B Corps must hold themselves accountable by assessing their own racial and cultural literacy on an ongoing basis by the B Lab self assessment, authentically sharing their understanding and their participation in B Lab programs…expanding understanding and learning new skills takes time, is continuous, and an investment of resources.

Principle 5: Center Conflict Acknowledgement + Trust Regeneration

We center conflict acknowledgement and trust regeneration through our active listening and taking accountability for our missteps. When missteps occur we move into the action of conscious repair using restorative justice frameworks. There is an intrinsically fraught relationship between large, powerful companies and frontline communities. Unaddressed, this power differential can make it hard to resolve conflicts and rebuild trust when it is broken. 

Moving through conflict together requires a commitment to investing resources, time and energy into the conflict mediation frameworks agreed upon by those who are affected by the issues that arise. In instances where harm is perpetuated, B Corps may need to set aside funds to embark on a restorative justice framework with the impacted community members. 

We don’t expect to be perfect, but we strive to bring our best to these relationships. In our commitment to move towards equitable partnerships, we commit to being accountable to our decisions and mistakes, and we follow the iterative, non-linear path of trust.

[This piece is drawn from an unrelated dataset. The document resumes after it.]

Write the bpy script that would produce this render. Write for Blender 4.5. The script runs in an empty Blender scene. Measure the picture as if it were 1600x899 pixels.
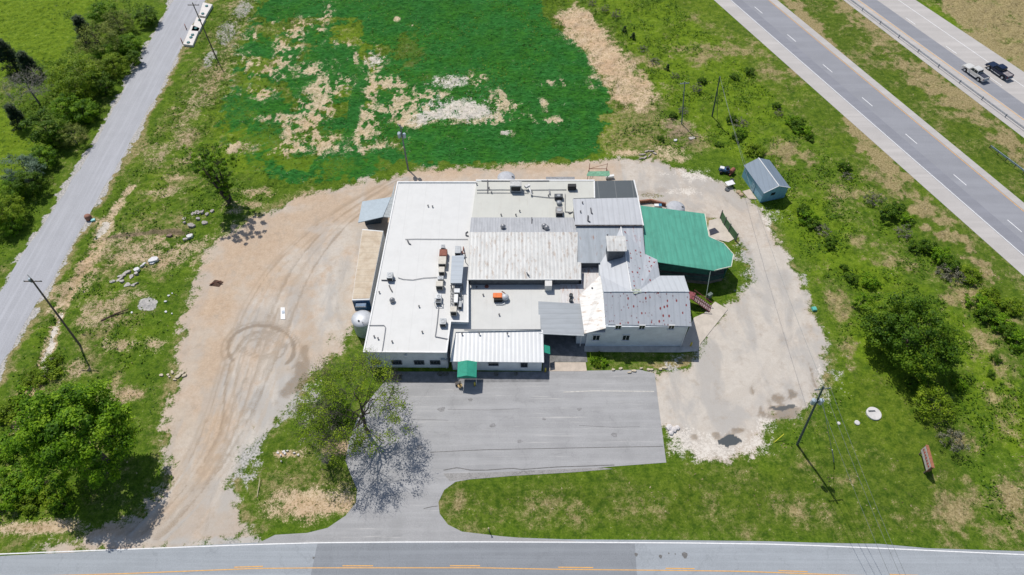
import bpy, math, random
import numpy as np
R = math.radians
random.seed(7); np.random.seed(7)
sc = bpy.context.scene
col = sc.collection

# ------------------------------------------------------------------ camera
H = 90.0; PITCH = R(52.5); F = 24.0/36.0*1600
cd = bpy.data.cameras.new('camera'); cam = bpy.data.objects.new('camera', cd); col.objects.link(cam)
cd.lens = 24; cd.sensor_width = 36; cd.clip_start = 1; cd.clip_end = 6000
cam.location = (0, 0, H); cam.rotation_euler = (R(90)-PITCH, 0, 0)
sc.camera = cam
# ------------------------------------------------------------------ sun + sky
SV = (-.33, .52, 1.0)
el = math.atan2(1, math.hypot(SV[0], SV[1])); az = math.atan2(SV[0], SV[1])
w = bpy.data.worlds.new('World'); sc.world = w; w.use_nodes = True
nt = w.node_tree; nt.nodes.clear()
wo = nt.nodes.new('ShaderNodeOutputWorld'); bg = nt.nodes.new('ShaderNodeBackground'); sk = nt.nodes.new('ShaderNodeTexSky')
sk.sky_type = 'NISHITA'; sk.sun_disc = False; sk.sun_elevation = el; sk.sun_rotation = az
bg.inputs['Strength'].default_value = 0.085
nt.links.new(sk.outputs[0], bg.inputs[0]); nt.links.new(bg.outputs[0], wo.inputs[0])
sd = bpy.data.lights.new('sun', 'SUN'); sun = bpy.data.objects.new('sun', sd); col.objects.link(sun)
sd.energy = 3.5; sd.angle = R(0.5); sd.color = (1, .955, .89)
sun.rotation_euler = (R(90)-el, 0, math.pi-az)
sun.location = (-33, 100, 100)
sc.view_settings.view_transform = 'Standard'; sc.view_settings.look = 'None'
sc.view_settings.exposure = 0.12; sc.view_settings.gamma = 1
sc.cycles.max_bounces = 5; sc.cycles.diffuse_bounces = 2; sc.cycles.glossy_bounces = 2; sc.cycles.transmission_bounces = 3

# ------------------------------------------------------------------ survey: photo point at height z -> place in the world
SP, CP = math.sin(PITCH), math.cos(PITCH)
def G(px, py, z=0.0):
    x, y = px-800.0, py-449.5
    den = F*SP + y*CP
    return ((H-z)*x/den, (H-z)*(F*CP - y*SP)/den, z)
def W2(px, py, z=0.0):
    a = G(px, py, z); return (a[0], a[1])
def mpp(px, py, z=0.0):            # metres across per photo pixel
    return (H-z)/(F*SP + (py-449.5)*CP)
def mppy(px, py, z=0.0):
    return abs(G(px, py+1, z)[1]-G(px, py-1, z)[1])/2
def on_wall(px, py, Yw):           # point of a wall standing at depth Yw
    x, y = px-800.0, py-449.5
    r = (F*CP - y*SP)/(F*SP + y*CP)
    d = Yw/r
    return (d*x/(F*SP + y*CP), Yw, H-d)

# ------------------------------------------------------------------ helpers
def tag(o, label=None, cat=None, group=None, kind=None):
    if label: o['label'] = label
    if cat: o['category'] = cat
    if group: o['group'] = group
    if kind: o['kind'] = kind
    return o
def empty(name, loc=(0, 0, 0), rz=0):
    o = bpy.data.objects.new(name, None); o.location = loc; o.rotation_euler = (0, 0, rz)
    o.empty_display_size = .3; col.objects.link(o); return o
def kids(o): return [c for c in bpy.data.objects if c.parent == o]
def copy_tree(o, parent=None):
    c = o.copy(); col.objects.link(c); c.parent = parent
    for ch in kids(o): copy_tree(ch, c)
    return c
class MB:
    def __init__(s): s.v = []; s.f = []
    def add(s, vs, fs):
        n = len(s.v); s.v += [tuple(map(float, v)) for v in vs]; s.f += [tuple(i+n for i in f) for f in fs]; return s
    def box(s, c, d, rz=0, tx=0, ty=0):
        """box centred on c; tx, ty taper the top"""
        hx, hy, hz = d[0]/2, d[1]/2, d[2]/2; ca, sa = math.cos(rz), math.sin(rz); vs = []
        for z, kx, ky in ((-hz, 1, 1), (hz, 1-tx, 1-ty)):
            for x, y in ((-hx, -hy), (hx, -hy), (hx, hy), (-hx, hy)):
                x *= kx; y *= ky
                vs.append((c[0]+x*ca-y*sa, c[1]+x*sa+y*ca, c[2]+z))
        return s.add(vs, [(3, 2, 1, 0), (4, 5, 6, 7), (0, 1, 5, 4), (1, 2, 6, 5), (2, 3, 7, 6), (3, 0, 4, 7)])
    def prism(s, top, bottom=None, thick=None):
        """top: list of 3d points; bottom z or thickness"""
        a = sum(top[i][0]*top[(i+1) % len(top)][1]-top[(i+1) % len(top)][0]*top[i][1] for i in range(len(top)))
        if a < 0: top = top[::-1]
        n = len(top)
        bot = [(p[0], p[1], (p[2]-thick) if thick is not None else bottom) for p in top]
        return s.add(list(top)+bot, [tuple(range(n)), tuple(range(2*n-1, n-1, -1))] + [(i, n+i, n+(i+1) % n, (i+1) % n) for i in range(n)])
    def sheet(s, pts):
        a = sum(pts[i][0]*pts[(i+1) % len(pts)][1]-pts[(i+1) % len(pts)][0]*pts[i][1] for i in range(len(pts)))
        if a < 0: pts = pts[::-1]
        return s.add(pts, [tuple(range(len(pts)))])
    def strip(s, a, b, cap=False):
        n = len(a); vs = []
        for p, q in zip(a, b): vs += [p, q]
        fs = []
        for i in range(n-1):
            f = (2*i, 2*i+1, 2*i+3, 2*i+2)
            p0, p1, p2 = vs[f[0]], vs[f[1]], vs[f[2]]
            if (p1[0]-p0[0])*(p2[1]-p1[1])-(p1[1]-p0[1])*(p2[0]-p1[0]) < 0: f = f[::-1]
            fs.append(f)
        return s.add(vs, fs)
    def tube(s, p0, p1, r0, r1=None, n=6, cap=True):
        r1 = r0 if r1 is None else r1
        p0 = np.array(p0, float); p1 = np.array(p1, float); d = p1-p0; L = np.linalg.norm(d)
        if L < 1e-6: return s
        d /= L; a = np.cross(d, (0, 0, 1) if abs(d[2]) < .9 else (1, 0, 0)); a /= np.linalg.norm(a); b = np.cross(d, a)
        vs = []
        for p, r in ((p0, r0), (p1, r1)):
            for k in range(n):
                t = 2*math.pi*k/n; vs.append(tuple(p+r*(math.cos(t)*a+math.sin(t)*b)))
        fs = [(k, k+n, (k+1) % n+n, (k+1) % n) for k in range(n)]
        if cap: fs += [tuple(range(n)), tuple(range(2*n-1, n-1, -1))]
        return s.add(vs, fs)
    def path(s, pts, r, n=5):
        for i in range(len(pts)-1): s.tube(pts[i], pts[i+1], r, r, n)
        return s
    def lathe(s, c, prof, n=20):
        """prof: list of (r, z)"""
        vs = []; fs = []
        for r, z in prof:
            for k in range(n):
                t = 2*math.pi*k/n; vs.append((c[0]+r*math.cos(t), c[1]+r*math.sin(t), c[2]+z))
        for j in range(len(prof)-1):
            for k in range(n): fs.append((j*n+k, j*n+(k+1) % n, (j+1)*n+(k+1) % n, (j+1)*n+k))
        m = len(prof)-1
        fs.append(tuple(range(n))[::-1]); fs.append(tuple(m*n+k for k in range(n)))
        return s.add(vs, fs)
    def build(s, name, m, parent=None, local=False, smooth=False, bevel=0):
        me = bpy.data.meshes.new(name); o = bpy.data.objects.new(name, me)
        v = np.array(s.v, float)
        if local: off = np.zeros(3)
        elif parent is not None:
            off = np.array(parent.location); 
            if parent.parent is not None: off = off+np.array(parent.parent.location)
        else: off = np.array([v[:, 0].mean(), v[:, 1].mean(), v[:, 2].min()])
        me.from_pydata([tuple(p) for p in (v-off)], [], s.f)
        me.materials.append(m)
        if smooth: me.polygons.foreach_set('use_smooth', [True]*len(me.polygons))
        col.objects.link(o); o.parent = parent
        if parent is None and not local: o.location = off
        if bevel:
            b = o.modifiers.new('bevel', 'BEVEL'); b.width = bevel; b.segments = 2; b.limit_method = 'ANGLE'
        return o

# ------------------------------------------------------------------ node helpers
class NT:
    def __init__(s, name):
        s.m = bpy.data.materials.new(name); s.m.use_nodes = True; s.t = s.m.node_tree; s.t.nodes.clear()
        s.out = s.n('ShaderNodeOutputMaterial'); s.b = s.n('ShaderNodeBsdfPrincipled'); s.l(s.b.outputs[0], s.out.inputs[0])
        s.tc = s.n('ShaderNodeTexCoord')
    def n(s, t, **k):
        o = s.t.nodes.new(t)
        for a, b in k.items(): setattr(o, a, b)
        return o
    def l(s, a, b): s.t.links.new(a, b)
    def put(s, v, i):
        if isinstance(v, (int, float)): i.default_value = v
        elif isinstance(v, tuple): i.default_value = v+(1,) if len(v) == 3 and i.type == 'RGBA' else v
        else: s.l(v, i)
    def obj(s, scale=(1, 1, 1), rz=0, world=False):
        mp = s.n('ShaderNodeMapping')
        if world:
            g = s.n('ShaderNodeNewGeometry'); s.l(g.outputs['Position'], mp.inputs[0])
        else: s.l(s.tc.outputs['Object'], mp.inputs[0])
        mp.inputs['Scale'].default_value = scale; mp.inputs['Rotation'].default_value = (0, 0, rz); return mp.outputs[0]
    def noise(s, vec, scale, detail=4, rough=.6, dist=0, color=False):
        o = s.n('ShaderNodeTexNoise'); s.l(vec, o.inputs['Vector']); o.inputs['Scale'].default_value = scale
        o.inputs['Detail'].default_value = detail; o.inputs['Roughness'].default_value = rough; o.inputs['Distortion'].default_value = dist
        return o.outputs[1 if color else 0]
    def voro(s, vec, scale, rnd=1, feature='F1', out=0):
        o = s.n('ShaderNodeTexVoronoi'); o.feature = feature; s.l(vec, o.inputs['Vector']); o.inputs['Scale'].default_value = scale
        o.inputs['Randomness'].default_value = rnd; return o.outputs[out]
    def wave(s, vec, scale, direction='X', prof='SIN'):
        o = s.n('ShaderNodeTexWave'); o.bands_direction = direction; o.wave_profile = prof; s.l(vec, o.inputs['Vector']); o.inputs['Scale'].default_value = scale
        return o.outputs[1]
    def math(s, op, a, b=0.0, c=0.0):
        o = s.n('ShaderNodeMath', operation=op); s.put(a, o.inputs[0]); s.put(b, o.inputs[1]); s.put(c, o.inputs[2]); return o.outputs[0]
    def step(s, v, lo, hi, a=0.0, b=1.0):
        o = s.n('ShaderNodeMapRange'); o.interpolation_type = 'SMOOTHSTEP'; s.put(v, o.inputs[0]); s.put(float(lo), o.inputs[1]); s.put(float(hi), o.inputs[2]); s.put(a, o.inputs[3]); s.put(b, o.inputs[4]); return o.outputs[0]
    def mix(s, f, a, b, mode='MIX'):
        o = s.n('ShaderNodeMix', data_type='RGBA', blend_type=mode); s.put(f, o.inputs[0]); s.put(a, o.inputs[6]); s.put(b, o.inputs[7]); return o.outputs[2]
    def attr(s, name):
        o = s.n('ShaderNodeAttribute'); o.attribute_name = name; return o
    def bump(s, h, strength=.4, dist=.05):
        o = s.n('ShaderNodeBump'); o.inputs['Strength'].default_value = strength; o.inputs['Distance'].default_value = dist
        s.l(h, o.inputs['Height']); s.l(o.outputs[0], s.b.inputs['Normal']); return o
    def base(s, c, rough=.8, metal=0.0, spec=None):
        s.put(c, s.b.inputs['Base Color']); s.put(rough, s.b.inputs['Roughness']); s.put(metal, s.b.inputs['Metallic'])
        if spec is not None: s.b.inputs['Specular IOR Level'].default_value = spec
        return s.m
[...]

Principle 6: Clear and Equitable Decision Making Process

We co-develop clear and equitable decision making processes that meet the needs of all partners involved. In partnerships, we move towards diverse, intersectional, culturally aware, trust-based decision making. It is often the case that a business with resources can use their power to perpetuate homogenous, myopic decision making that is paternalistic and leads to performative actions and commitments.

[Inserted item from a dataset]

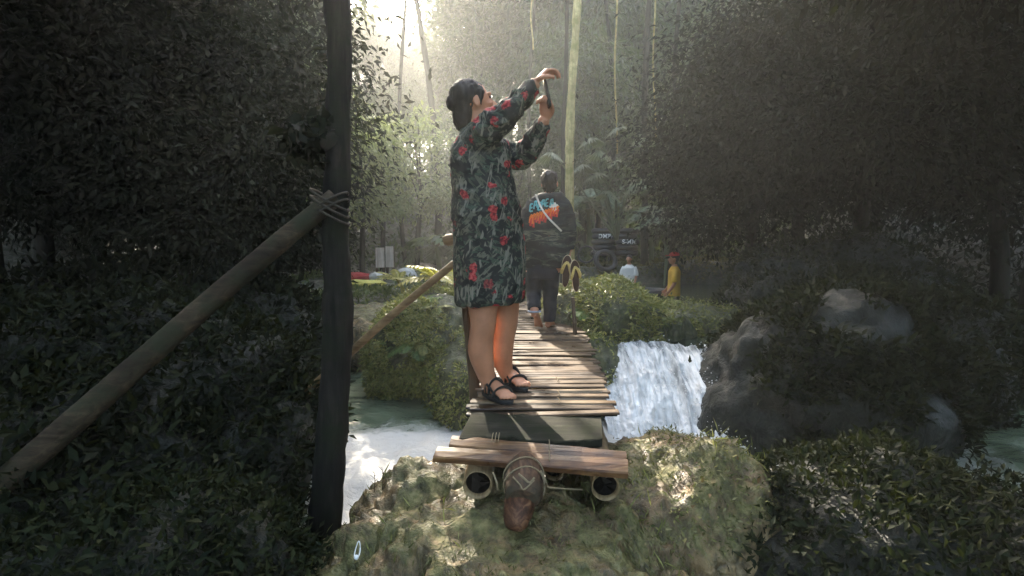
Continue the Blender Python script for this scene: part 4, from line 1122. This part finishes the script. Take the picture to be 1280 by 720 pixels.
tp = [np.array([P(713, 330, 8.2)[0], 8.2, -.3]), P(713, 300, 8.2), P(712, 230, 8.2), P(713, 150, 8.2), P(718, 60, 8.2), P(722, -10, 8.2), P(726, -160, 8.2), P(731, -300, 8.3)]
tr1 = trunk('tree', tp, [.075, .07, .078, .076, .07, .066, .06, .05], M['bark_pale'], 'tall slender pale trunk rising beside the boy', 'tree')
tp2 = [np.array([P(704, 300, 10)[0], 10, -.2]), P(704, 180, 10), P(708, 60, 10), P(709, -40, 10), P(712, -200, 10)]
tr2 = trunk('tree', tp2, [.05, .045, .04, .04, .03], M['bark'], 'thin grey trunk just behind the tall pale trunk', 'tree')
for px, d, r_, lab in ((668, 12.2, .05, 'thin grey forest trunk above the dark haired boy'), (757, 13.4, .07, 'grey forest trunk between pale trunk and fan palm'), (806, 12.0, .08, 'thicker grey forest trunk right of the fan palm'), (836, 10.8, .05, 'thin grey forest trunk at the right edge of the palms'), (545, 13.2, .09, 'hazy grey forest trunk left of the woman'), (508, 12.6, .05, 'thin hazy forest trunk above the yellow leafed plant')):
    b_ = P(px, 320, d); q_ = RNG.normal(size=4) * .12; trunk('tree', [np.array([b_[0], d, -.2]), np.array([b_[0] + q_[0], d, 2.0]), np.array([b_[0] + q_[1], d, 4.5]), np.array([b_[0] + q_[2] * 2, d, 8.0])], [r_ * 1.2, r_, r_ * .9, r_ * .7], M['bark_grey'] if d < 12.5 else M['bark'], lab, 'tree')
for px, py, d, nf, L, lw_, lab in ((735, 240, 13.2, 8, 1.0, .20, 'broad leafed plant just right of the pale trunk'), (788, 250, 13.2, 9, 1.1, .20, 'broad leafed plant under the fan palm'), (832, 262, 11.0, 8, .85, .16, 'broad leafed plant near the right edge of the far shore'), (700, 262, 10.6, 7, .8, .14, 'broad leafed plant partly behind the boy'), (814, 215, 12.4, 9, 1.0, .12, 'taller broad leafed plant beside the thicker grey trunk'), (545, 282, 11.0, 8, .9, .14, 'hazy broad leafed plant left of the woman')):
    plant('broadleaf_plant', P(px, py + 26, d), nf, L, M['leaf_mid'] if px < 800 else M['palm'], lab, 'plant', None, lw_, 1.9, 7, .42, 1.5)
for px, top, bot, d, lab in ((770, -60, 192, 9.4, 'thin liana hanging straight down over the fan palm'), (818, -60, 175, 10, 'thin liana hanging near the right of the forest'), (665, -40, 62, 11, 'short liana hanging high above the raised hands')):
    m = MB(); pts = [P(px + 1.6 * math.sin(i * .9), top + (bot - top) * i / 9, d) for i in range(10)]; m.tube(pts, .016, 6, 30, wob=.2); tag(m.build('liana', M['bark_pale'], loc=tuple(pts[-1])), lab, 'liana')


# ------------------------------------------------------------------ trees of the forest
def crown_mesh(name, Rr, ncl, nl, leaf, mat, seed, asp=.45, hang=.35, spread=.30):
    g = np.random.default_rng(seed); v = unit(g.normal(size=(ncl, 3))); rad = g.uniform(.35, 1.0, ncl) ** .6
    C = v * rad[:, None] * np.array(Rr); C[:, 2] *= np.where(C[:, 2] < 0, .75, 1)
    sz = g.uniform(.6, 1.3, ncl) * spread * min(Rr); per = g.multinomial(nl, sz ** 2 / np.sum(sz ** 2)); idx = np.repeat(np.arange(ncl), per); n = len(idx)
    off = g.normal(size=(n, 3)) * np.array([1, 1, .6]); Pn = C[idx] + off * sz[idx][:, None] * .62
    D = unit(unit(off) * .8 + np.array([0, 0, -hang]) + g.normal(size=(n, 3)) * .5); N = unit(np.array([0, 0, 1.0]) + g.normal(size=(n, 3)) * .7)
    L = leaf * g.uniform(.6, 1.5, n); V, Fc = leaves(Pn, D, N, L, L * asp)
    return V, Fc, C


def make_tree(Rr, H, ncl, nl, leaf, mat, bark, seed, asp=.45, hang=.35, spread=.3, tr=.14):
    """Prototype at the origin: trunk and limbs, crown centred at height H."""
    root = empty('tree', (0, 0, 0)); V, Fc, C = crown_mesh('crown', Rr, ncl, nl, leaf, mat, seed, asp, hang, spread); V = V + np.array([0, 0, H])
    m = MB(); g = np.random.default_rng(seed + 5); bend = g.normal(size=2) * .2
    m.tube([[0, 0, -.6], [bend[0] * .4, bend[1] * .4, H * .35], [bend[0], bend[1], H * .75], [0, 0, H + Rr[2] * .5]], [tr * 1.25, tr, tr * .75, tr * .25], 9, 16, wob=.08)
    for c in C[g.choice(len(C), min(9, len(C)), replace=False)]:
        s = np.array([bend[0], bend[1], H * .75 + g.uniform(-.2, .5) * Rr[2]]); e = c + np.array([0, 0, H]); m.tube([s, (s + e) / 2 + np.array([0, 0, .1]), e], [tr * .4, tr * .25, tr * .08], 6, 8)
    m.build('trunk', bark, root); build('crown', V, Fc, mat, root); return root


def corridor(c, Rr, slack=.9):
    """True when a crown would stand in the sunbeam that reaches the bridge."""
    for t in ((-.45, 2.2, .0), (.5, 2.2, .0), (.0, 2.5, 1.5), (.3, 3.4, .0), (.4, 4.6, 1.2), (.3, 6.0, 0), (-.9, 2.9, -.9)):
        d = np.array(c) - np.array(t); k = np.dot(d, SUN); off = (d - SUN * k) / np.array(Rr)
        if k > 0 and np.linalg.norm(off) < slack + .12: return True
    return False


far_protos = [make_tree((2.1, 2.0, 2.3), 4.2, 70, 12000, .13, M['leaf_far'], M['bark'], 21), make_tree((2.5, 2.2, 2.6), 5.4, 60, 6500, .30, M['leaf_far'], M['bark'], 22, .22, .9),
              make_tree((1.8, 1.8, 3.0), 5.0, 70, 9000, .16, M['leaf_far'], M['bark'], 23, .38, .5), make_tree((2.6, 2.4, 2.2), 6.5, 80, 8500, .22, M['leaf_far'], M['bark'], 24, .5, .2)]
PR = [((2.1, 2.0, 2.3), 4.2), ((2.5, 2.2, 2.6), 5.4), ((1.8, 1.8, 3.0), 5.0), ((2.6, 2.4, 2.2), 6.5)]
used = set(); NF = 0
side = lambda x: 'left' if x < -5 else ('right' if x > 5 else 'middle')
FL = ['bushy dark forest tree across the river', 'drooping narrow leafed forest tree across the river', 'tall oval dark forest tree across the river', 'broad spreading dark forest tree across the river']


def put(k, x, y, s, zoff=0, rz=None, force=False):
    global NF
    Rr, H = PR[k]; z = float(ground_h(np.array([x]), np.array([y]))[0]) + zoff; c = (x, y, z + H * s)
    if not force and corridor(c, [r * s for r in Rr]): return None
    o = far_protos[k] if k not in used else copy_tree(far_protos[k]); used.add(k)
    o.location = (x, y, z); o.scale = (s, s, s); o.rotation_euler = (0, 0, RNG.uniform(0, 6.28) if rz is None else rz)
    tag(o, FL[k], 'tree', FL[k].replace('tree', 'trees')); NF += 1
    return o


for x in np.arange(-13, 13.5, 1.75): put(int(RNG.integers(0, 3)), x + RNG.normal() * .3, RNG.uniform(14.0, 15.5), RNG.uniform(.62, .85))
for x in np.arange(-16, 16.5, 2.3): put(int(RNG.integers(0, 4)), x + RNG.normal() * .4, RNG.uniform(17.5, 19.5), RNG.uniform(.9, 1.2))
for x in np.arange(-20, 20.5, 3.2): put(int(RNG.integers(0, 4)), x + RNG.normal() * .5, RNG.uniform(23, 26), RNG.uniform(1.2, 1.6))
for x in np.arange(-26, 26.5, 4.5): put(int(RNG.integers(0, 4)), x + RNG.normal() * .8, RNG.uniform(31, 36), RNG.uniform(1.6, 2.1))
for x, y, s in ((-1.5, 13.4, .45), (.4, 13.2, .5), (2.3, 13.6, .5), (4.2, 13.3, .5), (-3.4, 13.0, .42), (6.2, 13.2, .55)): put(int(RNG.integers(0, 3)), x, y, s)
for x, y, k, sc_ in ((-13, 31, 1, .8), (-11.2, 29.5, 0, .85), (-9.4, 31.5, 2, .78), (-7.6, 30, 1, .78), (-6.0, 31.5, 2, .82), (-4.4, 29.5, 0, .95), (-10.2, 36, 1, .8), (-8.2, 37, 3, .75), (-6.2, 36, 1, .9), (-6.8, 25, 0, .55), (-5.2, 24, 2, .5), (-8.6, 25, 2, .5), (-3.6, 25, 1, .6)): put(k, x, y, sc_, force=True)
for x, y, k, sc_ in ((-.2, 20.5, 3, 1.3), (-1.0, 20, 3, 1.0), (-1.25, 19, 3, .75), (2.6, 20.5, 3, 1.3), (5.6, 20, 3, 1.3), (1.6, 19, 1, 1.2), (-4.3, 20, 1, .5), (-3.3, 21, 2, .48), (-5.3, 20.6, 1, .5), (-4.9, 18, 2, .36), (-9.4, 20.5, 3, 1.25), (-12.5, 20, 3, 1.3), (-8.6, 19, 1, .9)): put(k, x, y, sc_, force=True)  # tall crowns among these are added to keep sun off the right side
for k in range(4):
    if k not in used: put(k, -14 + k, 24, 1.0, force=True)

# pale leafed trees that catch the light on the left
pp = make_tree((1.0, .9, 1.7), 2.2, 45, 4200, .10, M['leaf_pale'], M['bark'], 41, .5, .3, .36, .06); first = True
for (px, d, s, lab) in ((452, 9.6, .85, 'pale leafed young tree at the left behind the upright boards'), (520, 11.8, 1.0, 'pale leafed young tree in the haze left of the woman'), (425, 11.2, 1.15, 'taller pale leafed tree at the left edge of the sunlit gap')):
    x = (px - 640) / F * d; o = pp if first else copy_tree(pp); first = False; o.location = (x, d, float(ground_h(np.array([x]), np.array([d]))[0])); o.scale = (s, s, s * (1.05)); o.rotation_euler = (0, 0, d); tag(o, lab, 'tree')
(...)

 All parties are clear on how a project comes to life, moves forward, what our shared goals are, who is responsible for which pieces, how local wisdom, historically marginalized and impacted voices are centered, how the work is communicated throughout the partnership, and how the final project outcomes are shared, co-stewarded, and who is acknowledged. 

Decision-makers from participating organizations are accountable, present, engaged, and capable of creating change and taking action to ensure impact, and respect and reverence for one another’s time and energy.

Principle 7: Center Long-Term + Sustainable Commitment to Ensure Our Collective Survival

We center long-term and sustainable commitments for the collective survival and liberation of people and the planet. We understand that short term investments cause harm and are often focused on image and virtue signaling. By creating long-term partnerships that extend beyond typical corporate program timelines we consider the sustainability and impact of the collaboration. 

We look inwards to find our “why” for this work, and we let that guide us. We embrace a process with full awareness and accountability for negative impacts that will be non-linear and requires an openness to discomfort and uncertainty and gradual evolution/moving at the speed of trust versus deadline and KPI-driven.